Na mesma matéria do Intercept Brasil que “revelou” o movimento dos grupelhos bolsonaristas em torno da Conae, a coordenadora da Campanha Nacional pelo Direito à Educação, Andressa Pellanda, ponderou que, apesar de “preocupante”, a ação principal desses grupos, muito mais do que emplacar retrocessos na conferência, é “organizar uma minoria e tentar cooptar mais delegados para sua agenda”. Em uma frase: fazer bulha nas redes sociais. E, para isso, está contando com a ajuda do campo progressista para amplificar, via discurso do medo, o alcance da pauta educacional reacionária.
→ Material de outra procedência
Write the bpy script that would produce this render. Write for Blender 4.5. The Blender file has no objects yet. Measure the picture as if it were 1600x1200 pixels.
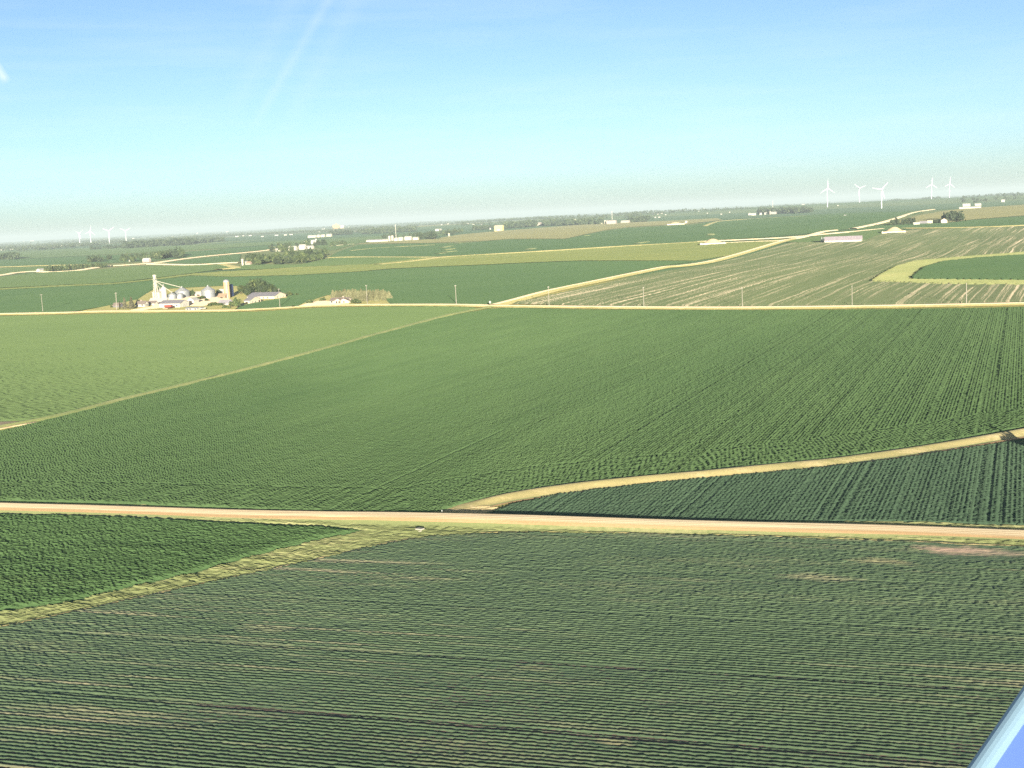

O grupo envolvido na “força-tarefa” não terá condições de alterar uma vírgula no documento final da Conae 2024, e nem mesmo de fazer um grande escarcéu nos microfones, já que a palavra será franqueada por três minutos em intervenções de participantes inscritos, durante as plenárias, e por 20 minutos nas apresentações nos colóquios (e não há figuras de extrema-direita nas listas de apresentadores/as). Essas regras constam do Regimento Geral que será votado na plenária de instalação, sucedida por uma abertura oficial com a presença do Presidente da República, do ministro da educação e de outros/as ministros/as, governadores/as e parlamentares, além das lideranças do FNE e das entidades que o integram.

Que alternativas sobram à temida “força-tarefa secreta” do bolsonarismo? Não mais do que convocar parlamentares extravagantes para seminários paralelos, levantar cartazes com frases ridículas e fazer barulho do lado de fora dos auditórios. Ações como as de tentar inviabilizar a conferência assediando participantes, invadindo espaços reservados ou depredando o patrimônio público do local onde será realizada – a Universidade de Brasília – deverão gerar aos/às infratores/as as consequências judiciais e penais correspondentes.
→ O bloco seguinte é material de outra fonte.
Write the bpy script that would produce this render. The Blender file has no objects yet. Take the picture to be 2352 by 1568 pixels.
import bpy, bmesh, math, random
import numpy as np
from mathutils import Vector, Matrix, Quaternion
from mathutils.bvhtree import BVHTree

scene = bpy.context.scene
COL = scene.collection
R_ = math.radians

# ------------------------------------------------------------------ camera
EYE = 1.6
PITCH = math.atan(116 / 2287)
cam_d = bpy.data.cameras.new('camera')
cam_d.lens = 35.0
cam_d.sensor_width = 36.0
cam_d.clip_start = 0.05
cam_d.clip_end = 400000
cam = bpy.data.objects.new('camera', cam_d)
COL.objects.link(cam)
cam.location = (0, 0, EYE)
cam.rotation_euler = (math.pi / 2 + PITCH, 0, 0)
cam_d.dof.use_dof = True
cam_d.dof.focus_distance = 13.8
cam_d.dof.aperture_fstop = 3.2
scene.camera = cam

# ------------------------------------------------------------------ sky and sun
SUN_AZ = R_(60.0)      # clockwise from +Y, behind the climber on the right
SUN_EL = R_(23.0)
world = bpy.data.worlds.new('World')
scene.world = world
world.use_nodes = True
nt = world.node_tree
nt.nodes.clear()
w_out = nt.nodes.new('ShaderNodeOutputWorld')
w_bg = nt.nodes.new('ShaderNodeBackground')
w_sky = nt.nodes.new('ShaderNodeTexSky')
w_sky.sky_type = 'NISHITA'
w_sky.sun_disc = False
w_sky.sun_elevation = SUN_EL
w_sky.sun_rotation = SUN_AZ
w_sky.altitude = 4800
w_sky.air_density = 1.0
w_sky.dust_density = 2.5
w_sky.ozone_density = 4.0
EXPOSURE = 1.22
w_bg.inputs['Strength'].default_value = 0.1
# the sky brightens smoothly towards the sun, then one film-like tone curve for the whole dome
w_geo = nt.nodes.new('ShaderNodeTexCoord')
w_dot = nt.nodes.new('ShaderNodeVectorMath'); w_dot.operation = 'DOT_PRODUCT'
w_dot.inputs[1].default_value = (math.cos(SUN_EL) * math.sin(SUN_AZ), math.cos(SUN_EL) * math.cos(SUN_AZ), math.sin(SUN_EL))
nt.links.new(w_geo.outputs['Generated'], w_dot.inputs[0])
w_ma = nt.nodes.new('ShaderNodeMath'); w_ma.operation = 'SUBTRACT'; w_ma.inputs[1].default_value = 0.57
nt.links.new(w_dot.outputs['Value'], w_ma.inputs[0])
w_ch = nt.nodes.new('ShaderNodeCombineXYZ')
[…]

A sociedade civil reunida na Conae 2024 conta com o apoio do governo federal para garantir a profissionais da educação, estudantes e suas famílias uma segurança compatível com a das altas autoridades da República que participarão da abertura no dia 28 de janeiro. Ainda que não devamos subestimar a capacidade da extrema-direita de barbarizar, os impactos de sua “participação” são limitados pelo regimento, nos espaços da conferência, e mitigáveis por ações preventivas de segurança pública, nos seus entornos.
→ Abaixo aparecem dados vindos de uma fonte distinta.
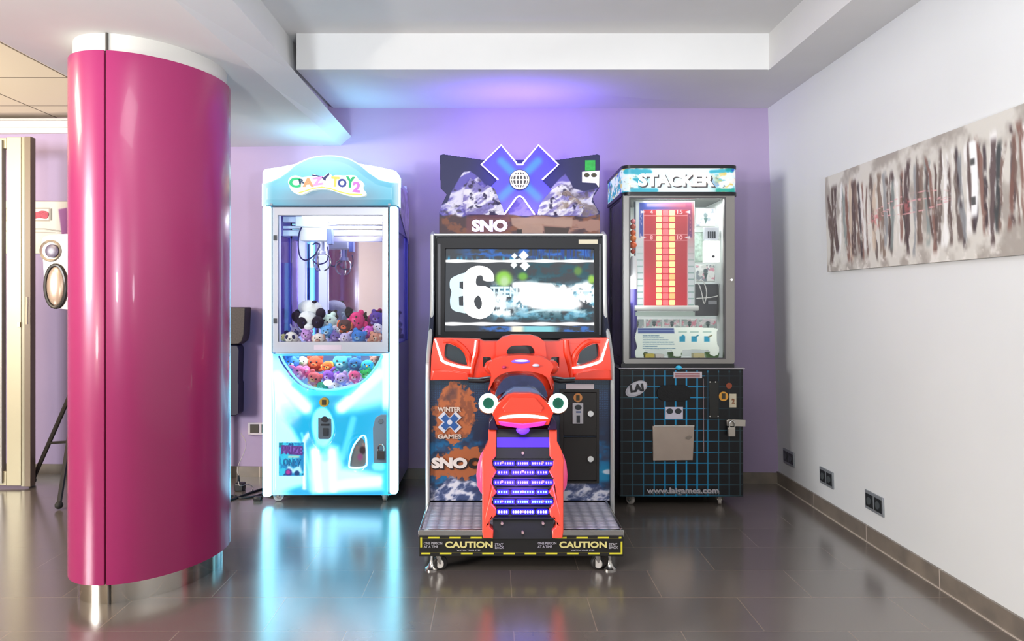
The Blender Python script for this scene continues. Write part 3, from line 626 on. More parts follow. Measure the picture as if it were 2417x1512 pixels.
up = [
 (776, 757, 19, '#d4efdf', '#e4efe2', 'pale mint plush bear behind the large panda', 'bear', .22, -10, None),
 (785, 742, 11, '#1f1a24', '#d8d8d8', 'small black and white plush panda peeking behind the mint bear', 'panda', .27, 0, '#1a141c'),
 (814, 768, 17, '#4a2a32', '#d86a4a', 'dark brown plush dog with orange muzzle in the middle of the pile', 'dog', .12, 12, None),
 (843, 756, 21, '#d02c74', '#e2558e', 'crimson plush bear lying right of centre', 'bear', .16, 70, None),
 (858, 744, 8, '#241a20', '#6a3f3a', 'tiny dark plush bear behind the crimson bear', 'bear', .24, 0, None),
 (889, 750, 17, '#5a3c98', '#8a78c0', 'violet plush bear against the right-hand glass', 'bear', .14, 20, None),
 (688, 797, 17, '#f0efe8', '#dcdcd6', 'white plush bear with round navy eye patches, front left corner', 'bear', .055, 0, '#2c2c5a'),
 (697, 781, 12, '#b8b0dc', '#ded8f4', 'lilac grey plush rabbit behind the white bear', 'rabbit', .12, -20, None),
 (724, 790, 14, '#c79ae0', '#dcbcec', 'mauve plush bear beside the white bear', 'bear', .07, 10, None),
 (752, 799, 15, '#efe6e0', '#c49a8e', 'cream plush dog with brown ears at the front glass', 'dog', .05, -8, None),
 (772, 781, 15, '#6fb2ee', '#b8dcf6', 'sky blue plush bear beneath the mint bear', 'bear', .09, -15, None),
 (792, 795, 13, '#6a5aa6', '#9a8ccc', 'purple plush bear beside the sky blue one', 'bear', .06, 30, None),
 (815, 798, 14, '#c9c0ec', '#e4def6', 'pale lavender plush rabbit at the front glass', 'rabbit', .05, 60, None),
 (846, 794, 17, '#3a86e0', '#8ac0f4', 'bright blue plush bear at the front glass', 'bear', .06, 20, None),
 (884, 798, 14, '#e8a48e', '#f4d6c4', 'peach plush bear in the front right corner', 'bear', .05, -70, None),
 (870, 781, 13, '#d85ac8', '#eeb2e4', 'pink magenta plush rabbit behind the bright blue bear', 'rabbit', .1, 70, None),
 (893, 774, 12, '#ece6f4', '#cfd8f0', 'white plush dog below the violet bear', 'dog', .09, 30, None),
 (800, 776, 13, '#e8e4f2', '#f4f2fa', 'white plush bear under the brown dog', 'bear', .14, -30, None),
 (670, 795, 9, '#d8d48e', '#f0eccc', 'tiny pale yellow plush bird in the left corner', 'bird', .08, 0, None)]
for px, py, r, b1, f1, lb, kd, dy, tl, pt in up: plush(px, py, r, b1, f1, lb, kd, Y+dy, tilt=tl, patch=pt)
lo = [
 (690, 855, 17, '#3f7fd0', '#a8d0f4', 'blue plush bear at the upper left of the crescent window', 'bear', .12, 0, None),
 (714, 853, 14, '#cfe0c8', '#8aa87a', 'pale green plush dog behind the crescent window, next to the blue bear', 'dog', .15, 10, None),
 (744, 856, 19, '#a8482e', '#c86a3e', 'rust brown plush bear behind the crescent window', 'bear', .16, 0, None),
 (773, 864, 14, '#d8662e', '#eeb05a', 'orange plush dog behind the crescent window', 'dog', .11, -20, None),
 (806, 855, 21, '#3a9ab0', '#8ad0d4', 'teal plush bear behind the crescent window', 'bear', .14, 12, None),
 (838, 858, 17, '#1f5e96', '#3a9ac0', 'deep blue plush bear behind the crescent window', 'bear', .1, -12, None),
 (868, 862, 15, '#28a8d0', '#6ad0a0', 'turquoise plush bird behind the crescent window', 'bird', .1, 10, None),
 (884, 850, 12, '#8a6458', '#b8948a', 'taupe plush bear at the upper right of the crescent window', 'bear', .13, 0, None),
 (706, 880, 18, '#d46aa0', '#ecaaca', 'rose plush rabbit low in the crescent window', 'rabbit', .07, -70, None),
 (742, 892, 17, '#e0707a', '#f0b08a', 'coral plush bear low in the crescent window', 'bear', .06, 30, None),
 (776, 888, 16, '#8a5ac8', '#c4a8ec', 'violet plush rabbit at the middle of the crescent window', 'rabbit', .08, 50, None),
 (806, 894, 16, '#b8a0e0', '#dcd0f4', 'lilac plush bear low in the crescent window', 'bear', .06, -15, None),
 (838, 888, 15, '#e05a8e', '#f0a8c4', 'hot pink plush dog low in the crescent window', 'dog', .065, 25, None),
 (866, 883, 13, '#2fae58', '#8adc9a', 'green plush bear at the right of the crescent window', 'bear', .06, -20, None),
 (760, 911, 12, '#4ab48e', '#9ae0c8', 'sea green plush bear at the bottom of the crescent window', 'bear', .05, 0, None),
 (795, 911, 11, '#d8d4e0', '#f0eef6', 'off white plush dog at the bottom of the crescent window', 'dog', .05, 15, None)]
for px, py, r, b1, f1, lb, kd, dy, tl, pt in lo: plush(px, py, r, b1, f1, lb, kd, Y+dy, tilt=tl, patch=pt, group='plush toys behind the crescent window')
l = area('crane_chamber_light', (XX(790, Y), Y+.24, ZZ(512, Y)), (XX(770, Y), Y+.2, .5), .35, 3.2, (.86, .88, 1))
area('crane_top_light', (XX(780, Y), Y+.3, 1.965), (XX(760, Y), Y+.42, 2.4), .55, 1.5, (.2, .72, 1.0), .2)
l = area('crane_store_light', (XX(780, Y), Y+.14, ZZ(835, Y)-.02), (XX(780, Y), Y+.1, .5), .5, 1.6, (.9, .95, 1), .2)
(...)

Seguir alimentando a bulha reacionária interessa apenas à extrema-direita, interessada em sobreviver politicamente em ano eleitoral, e aos setores (de dentro e de fora do governo) sedentos por encobrir os verdadeiros conflitos que serão travados na Conae 2024: a criação de um Sistema Nacional de Educação que não seja subordinado aos interesses empresariais; a reforma da reforma do ensino médio; as diretrizes nacionais para a formação inicial e continuada de professores/as; a melhoria de salários, carreiras e condições de trabalho de profissionais da educação; o direito à educação para a primeiríssima infância e para a população adulta; o financiamento digno da escola pública no Brasil.

Manter o alarme do reacionarismo aceso neste momento é um atalho para dissimular o conflito que realmente importa, entre a direita empresarial e o campo popular, e inviabilizar o debate substantivo das grandes linhas da política educacional no país. É isso que devemos evitar com toda a nossa energia. O caminho para fazê-lo começa por não presentear a extrema-direita com os likes e compartilhamentos escoram sua presença no debate público.

Este texto não representa, necessariamente, a opinião de CartaCapital.